» Information supplied
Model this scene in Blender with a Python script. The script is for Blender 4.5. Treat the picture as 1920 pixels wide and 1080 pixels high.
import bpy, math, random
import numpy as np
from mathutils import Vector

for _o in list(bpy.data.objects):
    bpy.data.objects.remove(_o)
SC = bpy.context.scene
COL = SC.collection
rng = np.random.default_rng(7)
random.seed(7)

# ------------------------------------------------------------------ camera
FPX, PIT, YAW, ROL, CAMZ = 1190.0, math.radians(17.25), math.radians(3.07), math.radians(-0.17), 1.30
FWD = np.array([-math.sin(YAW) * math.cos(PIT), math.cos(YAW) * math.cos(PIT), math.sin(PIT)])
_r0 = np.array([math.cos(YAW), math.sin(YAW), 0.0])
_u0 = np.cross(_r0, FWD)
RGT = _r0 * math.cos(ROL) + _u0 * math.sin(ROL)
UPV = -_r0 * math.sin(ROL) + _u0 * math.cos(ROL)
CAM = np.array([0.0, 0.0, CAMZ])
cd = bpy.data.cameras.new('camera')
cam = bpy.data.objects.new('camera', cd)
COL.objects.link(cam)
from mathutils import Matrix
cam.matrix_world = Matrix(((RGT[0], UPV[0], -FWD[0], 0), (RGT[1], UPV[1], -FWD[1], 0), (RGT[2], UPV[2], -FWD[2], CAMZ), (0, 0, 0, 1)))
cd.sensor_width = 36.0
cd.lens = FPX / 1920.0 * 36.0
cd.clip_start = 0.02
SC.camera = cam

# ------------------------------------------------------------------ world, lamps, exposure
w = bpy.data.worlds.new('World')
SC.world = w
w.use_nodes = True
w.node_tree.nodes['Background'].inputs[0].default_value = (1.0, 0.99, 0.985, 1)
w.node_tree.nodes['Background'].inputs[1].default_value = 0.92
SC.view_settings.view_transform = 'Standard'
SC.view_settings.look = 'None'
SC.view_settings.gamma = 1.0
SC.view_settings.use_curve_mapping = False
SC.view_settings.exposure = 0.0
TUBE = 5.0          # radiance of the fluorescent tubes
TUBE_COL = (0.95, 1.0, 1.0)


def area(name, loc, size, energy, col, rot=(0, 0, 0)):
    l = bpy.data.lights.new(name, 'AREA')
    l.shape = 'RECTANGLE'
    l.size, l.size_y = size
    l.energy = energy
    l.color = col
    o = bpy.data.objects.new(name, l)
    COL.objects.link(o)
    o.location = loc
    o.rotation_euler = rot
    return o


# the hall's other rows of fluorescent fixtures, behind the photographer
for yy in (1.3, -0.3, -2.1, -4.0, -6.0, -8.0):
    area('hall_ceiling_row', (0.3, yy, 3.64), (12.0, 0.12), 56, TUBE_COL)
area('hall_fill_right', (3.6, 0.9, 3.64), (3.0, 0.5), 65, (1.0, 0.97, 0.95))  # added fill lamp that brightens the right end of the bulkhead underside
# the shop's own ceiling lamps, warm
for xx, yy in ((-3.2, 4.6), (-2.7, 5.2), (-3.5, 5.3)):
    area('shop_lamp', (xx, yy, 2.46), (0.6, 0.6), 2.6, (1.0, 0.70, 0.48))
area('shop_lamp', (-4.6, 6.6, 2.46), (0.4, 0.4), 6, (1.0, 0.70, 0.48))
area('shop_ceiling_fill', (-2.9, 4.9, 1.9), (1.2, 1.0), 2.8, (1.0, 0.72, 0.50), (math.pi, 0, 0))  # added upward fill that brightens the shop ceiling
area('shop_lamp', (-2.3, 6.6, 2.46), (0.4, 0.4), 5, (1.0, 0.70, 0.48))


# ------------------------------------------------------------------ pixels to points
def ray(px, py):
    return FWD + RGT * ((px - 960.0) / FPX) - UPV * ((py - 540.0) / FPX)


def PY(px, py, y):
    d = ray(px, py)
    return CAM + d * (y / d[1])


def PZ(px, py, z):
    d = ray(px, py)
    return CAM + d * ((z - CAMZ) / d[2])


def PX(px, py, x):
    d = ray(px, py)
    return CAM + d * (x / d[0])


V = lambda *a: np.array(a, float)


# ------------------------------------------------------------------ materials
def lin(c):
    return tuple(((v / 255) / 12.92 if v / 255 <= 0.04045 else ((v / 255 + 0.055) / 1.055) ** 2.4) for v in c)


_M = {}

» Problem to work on
Only the lines from the beginning of the material to the line containing "random.seed(7)" should be echoed, verbatim and in full.

» Exercise solution
Model this scene in Blender with a Python script. The script is for Blender 4.5. Treat the picture as 1920 pixels wide and 1080 pixels high.
import bpy, math, random
import numpy as np
from mathutils import Vector

for _o in list(bpy.data.objects):
    bpy.data.objects.remove(_o)
SC = bpy.context.scene
COL = SC.collection
rng = np.random.default_rng(7)
random.seed(7)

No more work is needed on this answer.